The 9th Speedlang Challenge took place from October 15, 2021 to October 31, 2021. I hosted it on r/conlangs, the CDN, and a couple other Discord servers.
The phonological requirements were to have an asymmetrical plosive inventory, some sort of featural metathesis, and a minimum constraint on word size. The grammatical requirements were a symmetrical voice system, marking of a grammatical form by removing something from a word, and a causative construction. Since it was due on Halloween, I wanted to make it spooky: there was also a Non-Human Speaker DLC, where you could include sounds not pronounceable by humans You can read the full requirements here.
I got ten submissions in total. Although several were spoken by non-human speakers, only one fully went for the non-human DLC. Good work everyone! Here are each of the submissions, roughly in the order that I received them. I’ve set it up so that along with the PDFs I received, there’s a comments page for each submission. Go ahead and ask questions! Let us know what you think!

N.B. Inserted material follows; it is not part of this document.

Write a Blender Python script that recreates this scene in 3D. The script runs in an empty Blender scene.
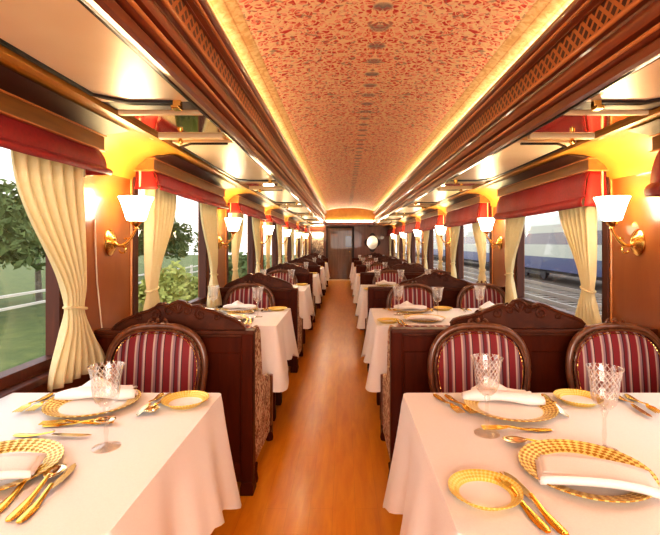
import bpy, bmesh, math, random
from mathutils import Vector, Matrix
random.seed(7)
PI = math.pi
sc = bpy.context.scene
COL = sc.collection

# ------------------------------------------------------------------ layout
EYE = 1.30                 # eye height above the floor
CX = -0.165                # camera stands left of the car's centre line
W = 1.455                  # half width of the car
P = 2.18                   # length of one bay
PIER = [0.298 + P * k for k in range(7)]       # piers that carry the sconces (PIER[0] is beside the camera)
BACK, END = -1.75, 15.4
YTOP = 0.735
ORD = ['nearest', 'second', 'third', 'fourth', 'fifth', 'sixth', 'seventh']
def cam(X, Z, z=0.0):      # camera-relative lateral offset, depth
    return Vector((X + CX, Z, z))

# ------------------------------------------------------------------ materials
def mat(name, col=(.8, .8, .8), rough=.5, metal=0.0, emit=None, estr=0.0, **kw):
    m = bpy.data.materials.new(name); m.use_nodes = True
    b = m.node_tree.nodes['Principled BSDF']
    b.inputs['Base Color'].default_value = (*col, 1)
    b.inputs['Roughness'].default_value = rough
    b.inputs['Metallic'].default_value = metal
    if emit:
        b.inputs['Emission Color'].default_value = (*emit, 1)
        b.inputs['Emission Strength'].default_value = estr
    for k, v in kw.items():
        b.inputs[k.replace('_', ' ')].default_value = v
    return m
class NT:
    def __init__(s, m):
        s.m = m; s.t = m.node_tree; s.b = s.t.nodes['Principled BSDF']
    def n(s, typ, **kw):
        x = s.t.nodes.new(typ)
        for k, v in kw.items():
            if k in x.inputs.keys() if isinstance(k, str) else False:
                x.inputs[k].default_value = v
            else:
                setattr(x, k, v)
        return x
    def l(s, a, b): s.t.links.new(a, b)
    def coord(s, scale=(1, 1, 1), kind='Object', rot=(0, 0, 0)):
        tc = s.n('ShaderNodeTexCoord'); mp = s.n('ShaderNodeMapping')
        mp.inputs['Scale'].default_value = scale; mp.inputs['Rotation'].default_value = rot
        s.l(tc.outputs[kind], mp.inputs['Vector']); return mp.outputs['Vector']
    def ramp(s, fac, stops, interp='LINEAR'):
        r = s.n('ShaderNodeValToRGB'); r.color_ramp.interpolation = interp
        e = r.color_ramp.elements
        while len(e) > 1: e.remove(e[0])
        e[0].position = stops[0][0]; e[0].color = (*stops[0][1], 1)
        for p, c in stops[1:]:
            k = e.new(p); k.color = (*c, 1)
        s.l(fac, r.inputs['Fac']); return r.outputs['Color']
    def math(s, op, a, b=None):
        x = s.n('ShaderNodeMath', operation=op)
        for i, v in enumerate((a, b)):
            if v is None: continue
            if isinstance(v, (int, float)): x.inputs[i].default_value = v
            else: s.l(v, x.inputs[i])
        return x.outputs[0]
    def mix(s, fac, a, b, mode='MIX'):
        x = s.n('ShaderNodeMix', data_type='RGBA', blend_type=mode)
        for sock, v in ((x.inputs[0], fac), (x.inputs[6], a), (x.inputs[7], b)):
            if isinstance(v, (int, float)): sock.default_value = v
            elif isinstance(v, tuple): sock.default_value = (*v, 1)
            else: s.l(v, sock)
        return x.outputs[2]
    def noise(s, vec, scale, detail=3.0, rough=.5, dist=0.0):
        x = s.n('ShaderNodeTexNoise'); s.l(vec, x.inputs['Vector'])
        x.inputs['Scale'].default_value = scale; x.inputs['Detail'].default_value = detail
        x.inputs['Roughness'].default_value = rough; x.inputs['Distortion'].default_value = dist
        return x.outputs['Fac']
    def bump(s, h, strength=.3, dist=.01):
        x = s.n('ShaderNodeBump'); x.inputs['Strength'].default_value = strength
        x.inputs['Distance'].default_value = dist
        s.l(h, x.inputs['Height']); s.l(x.outputs['Normal'], s.b.inputs['Normal'])
    def base(s, c): s.l(c, s.b.inputs['Base Color'])
    def xyz(s, vec):
        x = s.n('ShaderNodeSeparateXYZ'); s.l(vec, x.inputs[0]); return x.outputs

def wood(name, dark, light, scale=(30, 30, 2.0), rough=.3, coat=.3):
    m = mat(name, light, rough); t = NT(m)
    v = t.coord(scale)
    f = t.noise(v, 1.6, 5, .6, .6)
    t.base(t.ramp(f, [(.3, dark), (.7, light)]))
    t.bump(f, .06, .004)
    m.node_tree.nodes['Principled BSDF'].inputs['Coat Weight'].default_value = coat
    return m
def fabric(name, col, col2, rough=.85, scale=60, bump=.1):
    m = mat(name, col, rough); t = NT(m)
    v = t.coord()
    f = t.noise(v, scale, 3, .6)
    t.base(t.ramp(f, [(.3, col2), (.7, col)]))
    t.bump(f, bump, .002)
    m.node_tree.nodes['Principled BSDF'].inputs['Sheen Weight'].default_value = .03
    return m

M = {}
M['wall'] = wood('wall_wood', (.22, .055, .009), (.31, .088, .015), (4, 3, .9), .34, .25)
M['cove'] = wood('cove_wood', (.38, .175, .022), (.50, .25, .04), (3, 2, 3), .38, .2)
M['mahog'] = wood('dark_mahogany', (.052, .0065, .0006), (.085, .012, .0012), (20, 20, 2.5), .5, .05)
M['mahog'].node_tree.nodes['Principled BSDF'].inputs['Specular IOR Level'].default_value = .12
M['crest'] = wood('crest_mahogany', (.055, .011, .003), (.11, .026, .007), (8, 20, 9), .4, .1)
M['crest'].node_tree.nodes['Principled BSDF'].inputs['Specular IOR Level'].default_value = .25
M['chairwood'] = wood('chair_walnut', (.10, .03, .012), (.20, .07, .028), (18, 18, 6), .32, .4)
M['cornice'] = wood('cornice_wood', (.14, .026, .009), (.22, .052, .017), (12, 1.0, 12), .3, .3)
M['bead'] = wood('bead_wood', (.50, .18, .05), (.66, .27, .08), (12, 1.0, 12), .28, .4)
M['pelmet'] = wood('pelmet_wood', (.17, .07, .012), (.26, .115, .02), (20, 1.6, 20), .45, .05)
M['darktrim'] = wood('dark_trim', (.03, .009, .004), (.055, .017, .008), (10, 2, 10), .5, .0)
M['endwall'] = wood('end_wall_wood', (.20, .06, .028), (.30, .10, .045), (6, 6, .8), .35, .25)
M['door'] = wood('door_wood', (.15, .06, .015), (.24, .10, .03), (8, 8, .8), .35, .25)
M['jamb'] = wood('jamb_wood', (.06, .012, .005), (.11, .025, .01), (14, 14, 1), .5, .0)
M['black'] = mat('black_enamel', (.008, .006, .005), .3)
M['brass'] = mat('polished_brass', (.83, .52, .16), .22, 1.0)
M['gold'] = mat('gilt_metal', (.95, .62, .12), .24, 1.0)
M['palegold'] = mat('pale_gilt_steel', (.93, .80, .56), .16, 1.0)
M['cream_trim'] = mat('cream_trim', (.78, .60, .36), .35)
M['mirror'] = mat('mirror_glass', (.75, .66, .52), .06, 1.0)
M['panelstrip'] = mat('cream_gloss_strip', (.82, .68, .48), .15, .2)
M['strip'] = mat('light_strip', (1, .95, .85), .5, 0, (1, .86, .62), 55.0)
M['covelight'] = mat('cove_light', (1, .9, .7), .5, 0, (1, .86, .64), 9.0)
M['cord'] = mat('white_cord', (.85, .75, .62), .5)

# floor
m = mat('floor_wood', (.5, .2, .04), .32); t = NT(m)
v = t.coord((9, 1.1, 1)); f = t.noise(v, 2.5, 6, .6, .4)
v2 = t.coord((1.5, 1.5, 1)); f2 = t.noise(v2, 1.2, 2)
c = t.ramp(f, [(.3, (.76, .25, .010)), (.7, (.90, .36, .018))])
br = t.n('ShaderNodeTexBrick'); t.l(t.coord((1, 1, 1), rot=(0, 0, PI / 2)), br.inputs['Vector'])
br.inputs['Scale'].default_value = 1.0; br.inputs['Brick Width'].default_value = 1.1
br.inputs['Row Height'].default_value = .11; br.inputs['Mortar Size'].default_value = .0016
br.inputs['Color1'].default_value = (.97, .97, .97, 1); br.inputs['Color2'].default_value = (1, 1, 1, 1)
br.inputs['Mortar'].default_value = (.90, .88, .86, 1)
c = t.mix(1.0, c, br.outputs['Color'], 'MULTIPLY')
t.base(c); m.node_tree.nodes['Principled BSDF'].inputs['Coat Weight'].default_value = .35
m.node_tree.nodes['Principled BSDF'].inputs['Coat Roughness'].default_value = .18
M['floor'] = m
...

- Salgnain by Kilenc: the first-ever submission as a Notion page with a pretty on-the-nose language name, Salgnain has only a few full verbs, but makes the symmetrical voice distinction with a variety of participles paired with light verbs.
- Dzibdziapa by Anhilare: Anhilare gives multiple distinct analyses for the phonology they created, which is a fun exercise to think about. Their featural metathesis involves “click-consonant-ness” (which they call “dejectiveness”) moving from consonant to consonant. I also enjoyed the addition of in-world traditional grammatical terminology for phenomena like “throat avoidance” and “texture control.”
- Sea Nomadic by Miacomet: My own submission! I’m happiest with the case marking, the interactions between the voices, and the fact that I’ve accidentally got something that looks like focus concord. I’m less happy with how little I was able to flesh out some of my ideas about the syntax of the language (I didn’t even get to a sentence structure section!).
- Kohim by Mareck: spoken by cryptids in Mareck’s attic and presented in the form of a report to the *ahem* prestigious Central Delaware Network University. Mareck met the challenge put specifically to her with a whopping TWO labial stops (compared to one each coronal, velar, and glottal).
- Hava by MatzahDog: Hava features Kiowa-Tanoan-inspired number system, a bipartite verb stem system with ‘cap suffixes,’ and more than twice as many grammatical voices as personal pronouns.
- Tswɔ́lɔ by Akam Chinjir: Akam set a speedlang submission length record, but every page is worth reading (even the bibliography!). The phonology section is a tour de force of non-segmental phonology, elegantly and interestingly satisfying the requirements with tonal and length metathesis and some constraints not only on words, but also on larger phrases. It’s also always fun to see a creative language on the analytical side of things.
- Mokmok (T’elom and Pt’ew) by Ironicallytrue and Floof: another first, with a joint submission. Ironic and Floof made a parent language, then Floof developed Pt’ew and Ironic developed T’elom, which they present as a bundle here. A really cool way to play with some diachrony in the constraints of the challenge!
- Ƶbuzgí by Jujubeecat: Although they’re a cat, they aren’t Mareck, so Jujubeecat got away with dropping a labial to meet requirement one. There is a hell of a phonology, which seems asymmetrical at a first glance, but is actually very even when grouped according to the natural classes they propose. There’s also a tiny tiny closed class of verbs, but one that still allows for compounding…so 16 possible two-verb compounds, wonder what they all mean!
- Nyciina Cawjadaxan by EthanV: Submitted with a supplemental spreadsheet. Ethan went in with the non-human speaker DLC for this one, including a pop made by the speakers’ split tongues as a phoneme and vocabulary for the speakers’ deeply alien bodies and abilities.
- C’eel by Max Reenoch: I’m thankful to Mr. Velen for sharing his language with Max during this challenge. The noun morphology especially is fun and I’m excited to them document this language further!